CHiCO 私と同年代の社会人もそうだし、学生で進路を選ぶ方もそうだし……抱えている悩みって同じだなと思うんです。今いる落ち着いた場所を手放すのは惜しい、でも新しいことにも挑戦したい。でも、周りの評価と自分のやりたいことが上手くマッチするかどうかは不安……。自分はこっちを選んで本当にいいのかな?と悩むことがあると思うんです。そういう悩みや葛藤は、私にもすごく重なる部分があるから、私自身のことだけじゃなく、みんなにも贈るメッセージのつもりで、「光のありか」を書きました。

――すんなり書けましたか。

CHiCO 苦労しました!(笑)。考えてみたら、私自身は学生時代からアニソンを歌う歌手になりたくて、オーディションを受けたらグランプリがいただけて、デビューもできて……と、運良くトントン拍子にここまで来させてもらったんですね。なので、すごく進路に悩んだという経験は多くなくて……。だから、今悩んでいる人、一歩を踏み出そうとしている人のリアルな心情をもっと知りたくて、インターネットのお悩み相談なんかも参考にさせてもらいました。

――自分自身に重なる部分というのは、例えば?

CHiCO この1曲の中に、私の今までの歩みを込めました。1番はデビュー前からデビューしたての頃までの自分。サビのパートで、デビューしたてくらいかな?2番はデビュー後の自分で、ラストのサビは、今ここにいる自分が、これからの未来はこうしていくよ!みたいな気持ちで書きました。でも一番苦労したのは、誰かの背中を押すことができる、ポジティブな言葉ですね。なかなか思うように言葉が出てこなかったので、最初はちゃんと歌詞にする前にとりあえず思ったことを作文にして、こういう気持ちを歌詞の言葉にするには、ほかにどんなワードがあるかな?って、探していきました。

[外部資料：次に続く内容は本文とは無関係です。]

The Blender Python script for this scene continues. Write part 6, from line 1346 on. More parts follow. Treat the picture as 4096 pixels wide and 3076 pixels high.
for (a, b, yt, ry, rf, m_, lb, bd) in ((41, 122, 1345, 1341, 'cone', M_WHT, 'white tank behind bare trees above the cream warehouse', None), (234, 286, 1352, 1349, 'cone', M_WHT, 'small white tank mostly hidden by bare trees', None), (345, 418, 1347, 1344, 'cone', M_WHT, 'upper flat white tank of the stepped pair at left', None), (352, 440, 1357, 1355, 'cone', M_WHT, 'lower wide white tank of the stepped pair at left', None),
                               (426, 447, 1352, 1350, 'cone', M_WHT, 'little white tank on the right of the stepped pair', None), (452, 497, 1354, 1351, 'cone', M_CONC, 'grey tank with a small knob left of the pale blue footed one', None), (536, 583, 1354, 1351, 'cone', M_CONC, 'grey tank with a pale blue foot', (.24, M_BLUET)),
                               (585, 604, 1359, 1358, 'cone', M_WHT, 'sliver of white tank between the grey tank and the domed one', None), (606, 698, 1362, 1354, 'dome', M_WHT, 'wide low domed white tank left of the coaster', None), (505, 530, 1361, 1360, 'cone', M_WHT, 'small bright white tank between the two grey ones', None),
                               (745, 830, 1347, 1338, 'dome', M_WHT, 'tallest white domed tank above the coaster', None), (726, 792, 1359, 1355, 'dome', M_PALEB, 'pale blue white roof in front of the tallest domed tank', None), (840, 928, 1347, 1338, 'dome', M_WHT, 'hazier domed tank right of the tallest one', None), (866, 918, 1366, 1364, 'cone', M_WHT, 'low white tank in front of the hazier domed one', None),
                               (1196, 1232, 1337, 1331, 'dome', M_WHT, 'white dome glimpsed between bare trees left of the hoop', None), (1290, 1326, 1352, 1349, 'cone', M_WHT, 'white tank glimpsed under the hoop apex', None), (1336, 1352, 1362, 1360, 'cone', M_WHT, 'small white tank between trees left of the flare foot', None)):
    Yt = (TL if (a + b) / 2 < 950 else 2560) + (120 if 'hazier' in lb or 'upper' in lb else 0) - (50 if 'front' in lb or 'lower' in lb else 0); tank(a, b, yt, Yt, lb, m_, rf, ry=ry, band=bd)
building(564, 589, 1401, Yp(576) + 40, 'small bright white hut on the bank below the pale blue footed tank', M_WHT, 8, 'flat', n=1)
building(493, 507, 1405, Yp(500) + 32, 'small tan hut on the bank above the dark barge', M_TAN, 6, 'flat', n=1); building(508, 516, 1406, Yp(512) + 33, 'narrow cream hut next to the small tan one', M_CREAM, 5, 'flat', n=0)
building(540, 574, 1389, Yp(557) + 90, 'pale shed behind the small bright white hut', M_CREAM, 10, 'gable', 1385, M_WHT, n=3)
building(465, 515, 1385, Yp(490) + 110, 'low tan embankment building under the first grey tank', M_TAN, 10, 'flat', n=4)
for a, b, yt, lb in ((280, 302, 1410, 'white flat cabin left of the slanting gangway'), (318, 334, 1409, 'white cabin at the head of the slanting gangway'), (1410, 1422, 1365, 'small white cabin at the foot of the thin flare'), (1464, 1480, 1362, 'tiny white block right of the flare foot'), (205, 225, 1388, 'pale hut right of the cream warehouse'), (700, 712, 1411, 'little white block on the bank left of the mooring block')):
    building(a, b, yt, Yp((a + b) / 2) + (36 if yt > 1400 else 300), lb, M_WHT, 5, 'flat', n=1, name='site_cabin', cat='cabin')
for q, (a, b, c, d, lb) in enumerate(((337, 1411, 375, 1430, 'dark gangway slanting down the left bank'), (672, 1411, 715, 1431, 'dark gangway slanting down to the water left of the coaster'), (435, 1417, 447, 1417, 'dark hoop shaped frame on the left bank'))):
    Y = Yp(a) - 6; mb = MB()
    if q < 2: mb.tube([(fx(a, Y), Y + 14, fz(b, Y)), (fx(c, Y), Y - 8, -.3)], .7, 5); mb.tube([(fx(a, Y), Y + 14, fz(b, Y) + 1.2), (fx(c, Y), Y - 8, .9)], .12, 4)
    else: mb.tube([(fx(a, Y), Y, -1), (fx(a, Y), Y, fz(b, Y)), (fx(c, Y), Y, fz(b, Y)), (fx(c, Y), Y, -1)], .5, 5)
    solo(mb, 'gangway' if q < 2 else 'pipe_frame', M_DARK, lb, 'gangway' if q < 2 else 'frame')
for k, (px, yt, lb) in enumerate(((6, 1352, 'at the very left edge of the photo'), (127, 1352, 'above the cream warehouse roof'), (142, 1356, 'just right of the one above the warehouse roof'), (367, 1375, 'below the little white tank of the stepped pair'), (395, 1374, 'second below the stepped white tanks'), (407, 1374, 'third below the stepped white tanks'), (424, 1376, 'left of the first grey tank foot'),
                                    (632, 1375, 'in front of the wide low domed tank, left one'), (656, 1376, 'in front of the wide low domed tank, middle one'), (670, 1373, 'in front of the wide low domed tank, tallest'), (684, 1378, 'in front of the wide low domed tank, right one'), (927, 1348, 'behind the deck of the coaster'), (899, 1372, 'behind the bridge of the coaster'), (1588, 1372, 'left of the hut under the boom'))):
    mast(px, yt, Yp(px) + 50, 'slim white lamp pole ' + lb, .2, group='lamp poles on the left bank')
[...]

――歌詞を書くテクニックも学べたということですけど?

CHiCO はい、すごく具体的なことですが、例えば、こういう想いを書きたいというなかで、私がつらつら書いたままだと、すごく感覚的にしかならなくて。誰の視点からの言葉なのかが分かりにくかったり、どういう情景なのかが分かりにくかったり。それを整理して、俯瞰で曲全体の歌詞を見渡して書くロジックが大切なんだというのがよくわかりました。

――例えば?

CHiCO 2番に“そらさない視線 熱くなる君の温度を 感じてしまった”というフレーズを書いたんです。もちろん“君”というのは、ファンの皆さんで、ライブの景色を思い出しながら書いた言葉なんですけど、アドバイスをいただいた時に「“視線”は感覚的で、“温度”は体感的だから、両者のコントラストがすごくいい」と褒めてもらえたり! 自分ではメロディにハマるように無意識に並べた言葉でしたけど、そういうことなんだ!と、色んな目からうろこがありました。